Border agency chief urges Europeans to step up expulsion of undocumented foreigners

Border agency chief urges Europeans to step up expulsion of undocumented foreigners

European States need to step up expulsions of undocumented foreigners or else “the migrant problem will not be resolved”, Fabrice Leggieri, head of the European border agency Frontex, said on Thursday in an interview with the Ebra media group. “Member States need to take more effective deportation decisions and to implement them better,” he told the French regional press group.

Even if illegal entries into Europe dropped from 1.2 million in 2015 to “about 75,000” this year, the number of migrants illegally residing on European soil “keeps increasing”, the Frontex head said, adding that last year there were “151,000 deportations for 204,700 irregular entries”.

"If we continue like this, we are sending an implicit message to potential migrants: try at all cost to come into Europe, because even if you are caught, you have every chance of remaining,” he argued, warning of a risk that “clandestine migrants might create a form of parallel society in certain neighbourhoods, functioning like a black market, like ‘bubbles’ where the law does not apply,” which “is intolerable in a State under the rule of law.”
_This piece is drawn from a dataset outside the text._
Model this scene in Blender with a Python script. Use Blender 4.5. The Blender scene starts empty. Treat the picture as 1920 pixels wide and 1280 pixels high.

Leggieri also urged States to “harmonise their rules and procedures” for explusions, suggesting that “a deportation decision take by a State in the Schengen space should be applicable in another State if the foreigner has gone in the meantime from one country to the other (…) otherwise we force ourselves to start over the entire procedure each time.”  

With European Governments locked in a tussle over migrants following Italy’s refusal to allow ships to land, as in the case of the Aquarius in June, Leggieri recalled the “right to rescue of people” at sea.

However, “the real issue is: where to disembark them? Why systematically in Europe?”, he asked, repeating an argument developed in June. “The issue is to set up disembarcation platforms that respect the law, that allow people to have access to asylum,” he said, without mentioning countries that could be involved in this.